DATASET RECORDS:
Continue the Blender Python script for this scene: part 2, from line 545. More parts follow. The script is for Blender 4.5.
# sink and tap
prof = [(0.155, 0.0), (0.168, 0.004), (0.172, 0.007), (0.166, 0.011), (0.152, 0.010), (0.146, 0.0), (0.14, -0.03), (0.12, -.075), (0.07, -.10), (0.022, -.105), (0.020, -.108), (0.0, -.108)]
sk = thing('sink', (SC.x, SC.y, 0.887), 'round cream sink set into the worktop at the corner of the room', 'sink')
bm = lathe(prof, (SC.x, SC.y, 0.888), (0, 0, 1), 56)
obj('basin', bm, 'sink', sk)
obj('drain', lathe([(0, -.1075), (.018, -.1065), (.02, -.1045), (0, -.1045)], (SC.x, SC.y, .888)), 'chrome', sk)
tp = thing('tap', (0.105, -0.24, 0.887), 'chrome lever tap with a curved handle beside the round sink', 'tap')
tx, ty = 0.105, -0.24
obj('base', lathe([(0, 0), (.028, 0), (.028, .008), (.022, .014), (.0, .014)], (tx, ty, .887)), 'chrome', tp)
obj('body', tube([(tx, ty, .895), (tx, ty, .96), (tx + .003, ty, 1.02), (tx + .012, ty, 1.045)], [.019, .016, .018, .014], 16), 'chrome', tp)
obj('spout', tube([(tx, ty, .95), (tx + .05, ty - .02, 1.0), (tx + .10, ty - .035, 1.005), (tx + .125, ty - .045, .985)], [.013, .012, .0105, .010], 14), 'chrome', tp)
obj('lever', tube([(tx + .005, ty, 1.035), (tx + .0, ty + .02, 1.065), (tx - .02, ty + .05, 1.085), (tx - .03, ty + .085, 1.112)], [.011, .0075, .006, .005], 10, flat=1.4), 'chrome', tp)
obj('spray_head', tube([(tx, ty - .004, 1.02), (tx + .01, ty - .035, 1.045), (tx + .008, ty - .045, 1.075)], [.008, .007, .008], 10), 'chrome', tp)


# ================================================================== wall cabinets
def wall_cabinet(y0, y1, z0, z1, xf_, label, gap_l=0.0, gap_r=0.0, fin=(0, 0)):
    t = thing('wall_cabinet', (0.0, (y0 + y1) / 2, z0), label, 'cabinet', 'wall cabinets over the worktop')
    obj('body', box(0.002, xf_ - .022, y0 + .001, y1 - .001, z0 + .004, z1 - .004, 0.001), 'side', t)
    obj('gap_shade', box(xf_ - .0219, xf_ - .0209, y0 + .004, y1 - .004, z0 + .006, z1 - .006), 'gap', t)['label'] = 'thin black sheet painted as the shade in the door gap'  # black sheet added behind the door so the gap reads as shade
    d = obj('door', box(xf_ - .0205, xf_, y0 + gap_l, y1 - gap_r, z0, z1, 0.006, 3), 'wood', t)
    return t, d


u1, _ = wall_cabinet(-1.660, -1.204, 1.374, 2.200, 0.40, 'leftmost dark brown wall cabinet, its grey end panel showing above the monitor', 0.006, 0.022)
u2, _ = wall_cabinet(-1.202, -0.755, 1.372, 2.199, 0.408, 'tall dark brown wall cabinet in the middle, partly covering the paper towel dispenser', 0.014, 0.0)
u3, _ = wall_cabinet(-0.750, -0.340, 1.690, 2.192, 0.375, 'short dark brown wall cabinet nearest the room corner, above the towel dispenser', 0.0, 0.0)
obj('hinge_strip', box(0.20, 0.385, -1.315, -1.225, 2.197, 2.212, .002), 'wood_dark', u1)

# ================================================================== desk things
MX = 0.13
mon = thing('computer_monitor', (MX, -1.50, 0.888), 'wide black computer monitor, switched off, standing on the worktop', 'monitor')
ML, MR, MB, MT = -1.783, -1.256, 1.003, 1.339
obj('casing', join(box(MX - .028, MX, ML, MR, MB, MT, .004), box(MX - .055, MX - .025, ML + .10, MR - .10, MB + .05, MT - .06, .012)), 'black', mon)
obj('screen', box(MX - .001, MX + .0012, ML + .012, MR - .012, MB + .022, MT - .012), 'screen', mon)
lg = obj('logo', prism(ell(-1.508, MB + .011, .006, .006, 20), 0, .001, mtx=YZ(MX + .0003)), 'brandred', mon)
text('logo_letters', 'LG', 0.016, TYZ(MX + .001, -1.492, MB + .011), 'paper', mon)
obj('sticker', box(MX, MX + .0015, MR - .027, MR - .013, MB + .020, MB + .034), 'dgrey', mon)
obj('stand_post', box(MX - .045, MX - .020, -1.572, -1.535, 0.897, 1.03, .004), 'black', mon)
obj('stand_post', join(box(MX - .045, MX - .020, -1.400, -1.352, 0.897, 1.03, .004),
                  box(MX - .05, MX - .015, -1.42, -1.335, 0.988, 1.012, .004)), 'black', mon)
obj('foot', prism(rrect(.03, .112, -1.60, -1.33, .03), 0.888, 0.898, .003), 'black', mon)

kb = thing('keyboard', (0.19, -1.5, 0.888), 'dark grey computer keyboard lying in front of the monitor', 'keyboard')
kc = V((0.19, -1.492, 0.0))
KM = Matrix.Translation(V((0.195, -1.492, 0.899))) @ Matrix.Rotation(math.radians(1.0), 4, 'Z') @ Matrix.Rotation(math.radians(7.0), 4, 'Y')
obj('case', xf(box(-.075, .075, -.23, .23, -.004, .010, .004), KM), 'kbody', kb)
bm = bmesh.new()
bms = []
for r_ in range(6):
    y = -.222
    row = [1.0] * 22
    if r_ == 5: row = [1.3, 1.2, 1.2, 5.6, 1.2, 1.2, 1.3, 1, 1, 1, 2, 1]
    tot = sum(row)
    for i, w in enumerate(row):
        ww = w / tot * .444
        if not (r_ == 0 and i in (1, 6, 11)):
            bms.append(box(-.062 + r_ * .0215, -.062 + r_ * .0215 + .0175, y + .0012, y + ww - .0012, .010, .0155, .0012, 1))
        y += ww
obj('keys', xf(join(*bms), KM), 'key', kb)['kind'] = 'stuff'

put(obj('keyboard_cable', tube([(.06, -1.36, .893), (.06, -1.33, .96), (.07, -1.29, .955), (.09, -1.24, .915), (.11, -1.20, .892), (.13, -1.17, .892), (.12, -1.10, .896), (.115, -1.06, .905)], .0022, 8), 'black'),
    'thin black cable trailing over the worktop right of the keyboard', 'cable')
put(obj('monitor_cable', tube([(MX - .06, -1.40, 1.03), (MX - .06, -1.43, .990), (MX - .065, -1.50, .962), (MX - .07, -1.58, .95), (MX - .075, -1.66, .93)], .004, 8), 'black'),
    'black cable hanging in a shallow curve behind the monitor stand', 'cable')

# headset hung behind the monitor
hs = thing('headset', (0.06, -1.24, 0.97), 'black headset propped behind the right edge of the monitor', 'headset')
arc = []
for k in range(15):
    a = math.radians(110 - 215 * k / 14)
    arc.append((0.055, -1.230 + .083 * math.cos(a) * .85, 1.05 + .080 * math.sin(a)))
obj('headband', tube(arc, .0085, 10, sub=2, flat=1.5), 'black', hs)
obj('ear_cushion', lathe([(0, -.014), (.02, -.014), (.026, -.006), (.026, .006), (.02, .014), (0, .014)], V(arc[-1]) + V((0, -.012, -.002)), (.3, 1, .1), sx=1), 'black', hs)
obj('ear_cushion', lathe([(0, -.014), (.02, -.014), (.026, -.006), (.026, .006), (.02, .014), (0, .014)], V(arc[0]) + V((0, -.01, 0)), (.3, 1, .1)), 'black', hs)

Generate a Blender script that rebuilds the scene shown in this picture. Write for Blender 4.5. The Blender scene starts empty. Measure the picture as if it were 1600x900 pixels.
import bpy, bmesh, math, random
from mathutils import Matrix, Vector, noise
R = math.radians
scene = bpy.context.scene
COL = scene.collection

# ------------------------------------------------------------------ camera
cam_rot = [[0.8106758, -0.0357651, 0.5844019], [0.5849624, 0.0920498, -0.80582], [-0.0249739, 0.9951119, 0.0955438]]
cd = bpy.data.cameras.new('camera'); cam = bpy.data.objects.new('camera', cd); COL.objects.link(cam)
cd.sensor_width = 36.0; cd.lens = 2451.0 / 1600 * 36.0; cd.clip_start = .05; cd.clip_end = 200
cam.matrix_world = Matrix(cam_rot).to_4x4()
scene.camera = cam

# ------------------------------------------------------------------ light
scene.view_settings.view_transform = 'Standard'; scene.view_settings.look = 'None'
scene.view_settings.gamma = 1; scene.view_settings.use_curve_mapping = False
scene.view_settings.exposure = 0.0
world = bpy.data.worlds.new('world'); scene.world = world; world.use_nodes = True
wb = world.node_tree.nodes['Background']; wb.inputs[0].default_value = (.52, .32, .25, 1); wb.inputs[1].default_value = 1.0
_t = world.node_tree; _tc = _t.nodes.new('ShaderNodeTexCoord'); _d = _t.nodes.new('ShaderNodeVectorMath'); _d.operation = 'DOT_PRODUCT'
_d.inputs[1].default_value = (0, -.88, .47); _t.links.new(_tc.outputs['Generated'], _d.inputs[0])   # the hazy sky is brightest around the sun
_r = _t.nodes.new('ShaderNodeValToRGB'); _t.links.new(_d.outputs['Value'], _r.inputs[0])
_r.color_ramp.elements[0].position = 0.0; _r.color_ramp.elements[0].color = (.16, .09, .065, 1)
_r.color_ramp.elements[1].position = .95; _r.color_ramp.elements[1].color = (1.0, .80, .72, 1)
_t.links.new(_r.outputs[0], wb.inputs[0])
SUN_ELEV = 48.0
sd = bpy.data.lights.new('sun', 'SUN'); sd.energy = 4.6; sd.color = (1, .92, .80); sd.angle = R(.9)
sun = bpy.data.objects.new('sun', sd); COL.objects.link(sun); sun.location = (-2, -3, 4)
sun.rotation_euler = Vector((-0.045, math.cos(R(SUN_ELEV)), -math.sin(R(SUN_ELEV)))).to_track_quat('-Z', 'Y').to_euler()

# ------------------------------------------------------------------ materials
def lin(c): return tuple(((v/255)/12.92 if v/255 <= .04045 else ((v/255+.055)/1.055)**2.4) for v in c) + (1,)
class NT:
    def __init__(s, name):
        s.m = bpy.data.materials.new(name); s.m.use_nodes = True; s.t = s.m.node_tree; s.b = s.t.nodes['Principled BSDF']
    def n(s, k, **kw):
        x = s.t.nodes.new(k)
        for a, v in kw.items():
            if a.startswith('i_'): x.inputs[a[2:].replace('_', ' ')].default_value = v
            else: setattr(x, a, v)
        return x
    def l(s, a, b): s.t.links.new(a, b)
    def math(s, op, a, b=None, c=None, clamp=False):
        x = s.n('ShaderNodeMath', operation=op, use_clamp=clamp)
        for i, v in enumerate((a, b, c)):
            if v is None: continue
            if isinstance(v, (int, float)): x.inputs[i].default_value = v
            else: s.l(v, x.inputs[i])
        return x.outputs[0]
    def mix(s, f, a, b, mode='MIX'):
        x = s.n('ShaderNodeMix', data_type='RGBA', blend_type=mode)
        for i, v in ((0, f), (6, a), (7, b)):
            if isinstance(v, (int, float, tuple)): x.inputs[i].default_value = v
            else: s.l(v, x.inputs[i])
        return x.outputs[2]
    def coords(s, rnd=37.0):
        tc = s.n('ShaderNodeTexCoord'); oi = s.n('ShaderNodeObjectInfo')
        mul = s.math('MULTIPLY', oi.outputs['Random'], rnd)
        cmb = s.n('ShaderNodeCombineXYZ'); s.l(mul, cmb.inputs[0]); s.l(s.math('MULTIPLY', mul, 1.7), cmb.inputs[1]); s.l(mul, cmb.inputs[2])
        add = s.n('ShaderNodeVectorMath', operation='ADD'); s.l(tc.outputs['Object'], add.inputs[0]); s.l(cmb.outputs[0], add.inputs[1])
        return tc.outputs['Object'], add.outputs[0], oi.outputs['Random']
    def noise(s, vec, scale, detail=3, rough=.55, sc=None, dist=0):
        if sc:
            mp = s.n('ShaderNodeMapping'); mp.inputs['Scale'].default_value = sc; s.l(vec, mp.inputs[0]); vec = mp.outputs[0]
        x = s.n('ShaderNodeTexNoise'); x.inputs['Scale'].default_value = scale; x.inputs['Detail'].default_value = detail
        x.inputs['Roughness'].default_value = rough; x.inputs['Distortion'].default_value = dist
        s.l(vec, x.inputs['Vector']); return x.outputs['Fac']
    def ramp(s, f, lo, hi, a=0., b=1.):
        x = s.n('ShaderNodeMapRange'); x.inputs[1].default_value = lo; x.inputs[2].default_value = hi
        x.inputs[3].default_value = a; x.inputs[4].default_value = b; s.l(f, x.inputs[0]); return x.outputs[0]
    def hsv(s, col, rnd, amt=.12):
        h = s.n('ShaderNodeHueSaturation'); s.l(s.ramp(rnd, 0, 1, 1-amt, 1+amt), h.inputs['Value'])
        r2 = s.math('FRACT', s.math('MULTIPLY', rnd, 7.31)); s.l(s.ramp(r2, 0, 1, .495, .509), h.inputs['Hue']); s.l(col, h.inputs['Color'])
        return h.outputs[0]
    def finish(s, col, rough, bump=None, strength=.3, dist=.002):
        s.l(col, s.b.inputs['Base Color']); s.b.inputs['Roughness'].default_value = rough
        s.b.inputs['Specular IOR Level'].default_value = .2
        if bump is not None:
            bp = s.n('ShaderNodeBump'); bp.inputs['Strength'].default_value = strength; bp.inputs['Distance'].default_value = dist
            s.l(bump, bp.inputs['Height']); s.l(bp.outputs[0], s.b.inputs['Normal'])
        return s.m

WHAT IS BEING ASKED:
Start at the line with "Generate a Blender" and stop after the line with "scene.camera = cam". Repeat exactly the lines in that range.

SOLUTION BELOW:
Generate a Blender script that rebuilds the scene shown in this picture. Write for Blender 4.5. The Blender scene starts empty. Measure the picture as if it were 1600x900 pixels.
import bpy, bmesh, math, random
from mathutils import Matrix, Vector, noise
R = math.radians
scene = bpy.context.scene
COL = scene.collection

# ------------------------------------------------------------------ camera
cam_rot = [[0.8106758, -0.0357651, 0.5844019], [0.5849624, 0.0920498, -0.80582], [-0.0249739, 0.9951119, 0.0955438]]
cd = bpy.data.cameras.new('camera'); cam = bpy.data.objects.new('camera', cd); COL.objects.link(cam)
cd.sensor_width = 36.0; cd.lens = 2451.0 / 1600 * 36.0; cd.clip_start = .05; cd.clip_end = 200
cam.matrix_world = Matrix(cam_rot).to_4x4()
scene.camera = cam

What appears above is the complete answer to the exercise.